“Your money is being used to destroy our environment.”
This is the argument that members of SUNY New Paltz’s Environmental Task Force (ETF) make: regardless of if you are a perfectly green individual who diligently recycles, eats organic and composts, and you’ve long given up your plastic water bottles — or if you haven’t yet embraced the full “granola” lifestyle — it doesn’t matter.
“We don’t want to fund climate change with the money that we are putting in the hands of the school,” says Billie Golan, fourth-year environmental studies contract major and president of Students for Sustainable Agriculture (Sus-Ag).
“It is our money, and we have a right to request that it is not [invested in these companies],” Golan said. As both the president of Sus-Ag and part of an ad-hoc group of students under ETF’s Sustainability Committee that leads the rallying cry for divestment, Golan is adamant that the university needs to implement a timeframe to become more environmentally responsible with student finances.
To keep up with rising costs of attendance, it is common for universities supplement the income they receive from tuition payments. For SUNY New Paltz, in charge of supplementing this income is the SUNY New Paltz Foundation.
The Foundation’s objective is to raise private contributions from alumni, students or other contributors, and then the reinvest that capital: its return on investment allows the Foundation to continue to support students with a growing variety of available scholarships that aren’t covered by state or federal money. In order to secure a stable return on investment, a significant portion of these funds are invested in companies that directly sell fossil fuels.
Students arguing for divestment acknowledge the vital function of the Foundation, but this far from silences their concerns.
“They have an obligation to be financially responsible, to have money to invest in students. And that is very important,” said Eli Campbell, fourth-year visual arts major. “But what we’re saying is there’s also a moral responsibility. What good is it if we’re preparing students for a future that doesn’t exist, because we’ve destroyed the planet?”
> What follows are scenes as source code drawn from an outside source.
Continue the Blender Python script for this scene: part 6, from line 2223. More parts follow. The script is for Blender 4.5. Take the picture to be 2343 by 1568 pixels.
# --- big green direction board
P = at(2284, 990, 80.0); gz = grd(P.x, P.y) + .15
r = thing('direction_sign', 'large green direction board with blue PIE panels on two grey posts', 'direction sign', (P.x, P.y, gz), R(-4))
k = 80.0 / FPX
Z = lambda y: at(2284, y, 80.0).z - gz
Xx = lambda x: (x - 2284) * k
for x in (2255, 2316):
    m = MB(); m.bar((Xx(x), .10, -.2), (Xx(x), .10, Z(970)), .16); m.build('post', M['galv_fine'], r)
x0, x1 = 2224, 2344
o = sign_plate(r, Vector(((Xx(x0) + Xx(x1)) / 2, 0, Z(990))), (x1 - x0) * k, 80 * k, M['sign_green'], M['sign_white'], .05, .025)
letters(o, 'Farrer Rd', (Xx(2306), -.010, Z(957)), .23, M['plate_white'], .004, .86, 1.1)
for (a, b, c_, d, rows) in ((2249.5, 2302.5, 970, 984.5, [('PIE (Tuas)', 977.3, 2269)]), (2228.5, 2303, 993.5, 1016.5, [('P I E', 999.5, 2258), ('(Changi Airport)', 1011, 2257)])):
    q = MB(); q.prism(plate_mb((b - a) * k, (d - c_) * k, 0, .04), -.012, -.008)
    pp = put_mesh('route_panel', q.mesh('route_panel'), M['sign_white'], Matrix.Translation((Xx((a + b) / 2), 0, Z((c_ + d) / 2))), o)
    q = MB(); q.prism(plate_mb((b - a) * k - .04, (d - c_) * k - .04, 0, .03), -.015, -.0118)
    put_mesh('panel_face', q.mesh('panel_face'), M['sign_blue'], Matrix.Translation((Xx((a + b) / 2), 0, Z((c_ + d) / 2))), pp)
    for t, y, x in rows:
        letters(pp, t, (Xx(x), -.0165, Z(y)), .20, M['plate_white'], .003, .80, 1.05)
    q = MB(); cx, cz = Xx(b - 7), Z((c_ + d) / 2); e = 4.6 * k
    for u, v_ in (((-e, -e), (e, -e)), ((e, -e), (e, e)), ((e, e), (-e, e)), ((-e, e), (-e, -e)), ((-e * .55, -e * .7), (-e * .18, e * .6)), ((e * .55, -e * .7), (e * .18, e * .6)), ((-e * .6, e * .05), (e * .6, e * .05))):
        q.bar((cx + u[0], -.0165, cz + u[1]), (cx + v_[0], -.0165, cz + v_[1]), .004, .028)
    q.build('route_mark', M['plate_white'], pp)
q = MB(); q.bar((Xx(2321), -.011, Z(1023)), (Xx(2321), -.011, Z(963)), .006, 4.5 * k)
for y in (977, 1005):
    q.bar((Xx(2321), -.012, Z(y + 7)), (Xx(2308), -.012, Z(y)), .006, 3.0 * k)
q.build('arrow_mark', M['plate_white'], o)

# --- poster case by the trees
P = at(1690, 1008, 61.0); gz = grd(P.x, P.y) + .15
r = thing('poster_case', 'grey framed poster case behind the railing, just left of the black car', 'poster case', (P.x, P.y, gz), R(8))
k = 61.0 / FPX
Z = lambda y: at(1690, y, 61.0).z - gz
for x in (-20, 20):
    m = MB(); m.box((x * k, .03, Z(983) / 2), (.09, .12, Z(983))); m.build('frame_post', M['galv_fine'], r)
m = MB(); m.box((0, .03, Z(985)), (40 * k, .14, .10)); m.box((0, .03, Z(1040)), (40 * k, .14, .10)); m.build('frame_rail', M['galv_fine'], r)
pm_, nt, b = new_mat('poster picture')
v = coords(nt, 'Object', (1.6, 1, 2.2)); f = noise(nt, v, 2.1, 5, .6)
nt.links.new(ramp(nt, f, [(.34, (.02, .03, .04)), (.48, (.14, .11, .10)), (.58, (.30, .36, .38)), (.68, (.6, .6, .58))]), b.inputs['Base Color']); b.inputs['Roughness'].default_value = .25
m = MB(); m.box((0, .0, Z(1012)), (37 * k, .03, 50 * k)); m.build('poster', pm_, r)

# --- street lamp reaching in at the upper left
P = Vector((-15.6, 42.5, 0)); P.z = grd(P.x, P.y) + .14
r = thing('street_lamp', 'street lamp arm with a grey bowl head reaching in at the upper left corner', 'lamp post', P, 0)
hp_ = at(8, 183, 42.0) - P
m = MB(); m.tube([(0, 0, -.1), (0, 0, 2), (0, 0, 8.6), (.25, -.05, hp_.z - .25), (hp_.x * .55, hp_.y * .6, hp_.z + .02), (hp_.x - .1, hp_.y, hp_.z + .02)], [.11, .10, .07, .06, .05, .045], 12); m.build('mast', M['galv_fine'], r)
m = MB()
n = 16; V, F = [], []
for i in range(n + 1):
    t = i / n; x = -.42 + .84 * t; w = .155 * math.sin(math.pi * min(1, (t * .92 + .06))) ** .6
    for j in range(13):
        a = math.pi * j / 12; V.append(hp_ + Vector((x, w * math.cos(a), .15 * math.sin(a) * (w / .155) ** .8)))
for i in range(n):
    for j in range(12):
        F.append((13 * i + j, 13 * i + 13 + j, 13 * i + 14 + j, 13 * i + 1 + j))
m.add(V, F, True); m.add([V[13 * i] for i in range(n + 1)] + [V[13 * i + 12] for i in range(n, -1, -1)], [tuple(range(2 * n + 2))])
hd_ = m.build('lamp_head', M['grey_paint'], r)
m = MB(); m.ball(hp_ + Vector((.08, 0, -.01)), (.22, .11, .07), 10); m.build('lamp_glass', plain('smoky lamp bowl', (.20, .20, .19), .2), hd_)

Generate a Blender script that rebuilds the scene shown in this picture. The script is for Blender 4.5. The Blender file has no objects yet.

The argument to divest from fossil fuels has reached the attention of our college’s leaders, but substantial progress has yet to be made. President of SUNY New Paltz, Donald P. Christian, released a statement in late 2016 to address the divestment movement’s concerns, saying, “My goal would be to divest as expeditiously as possible without harming the integrity of our endowments and the returns that support students and programs.”
The divestment group demanded that the Foundation start phasing out investments in fossil fuels no later than May 2017. This date has, obviously, come and gone; however, “the Committee has already had special meetings specifically to discuss this topic, with additional meetings already planned over the next several months,” said Kristin Cash-Holland, Chief Financial Officer of the SUNY New Paltz Foundation. “The Foundation has made a commitment to fully explore this issue, and will share its plans on how to handle divestment by the end of this calendar year (December 2017).”
Inspired by SUNY ESF’s recent announcement that it would be removing investments from 200 companies that had been identified as having greatest climate impact, the divestment group at SUNY New Paltz is ramping up their pressure on the Foundation board, as they hope to be the second of the SUNY campuses to divest.
“SUNY New Paltz likes to be a leader and an innovator, and so we’re trying to [argue that] if we divest, we’d be the second SUNY school to do so, and [that would] ignite a movement,’” Golan explained.
The divestment group is currently running a letter-writing and postcard campaign directed at Foundation members like Board President Michael Keegan, who is also to be a commencement speaker at graduation this year.
Note from administration: When considering divestment, the funds at issue are contributed by private donors, some living, some not, to establish endowments through the Foundation, not student tuition dollars. The Finance and Investment Committee and the Foundation Board has a responsibility to manage donated funds wisely for the purposes donors intended, balanced alongside social responsibilities like divesting from fossil fuels.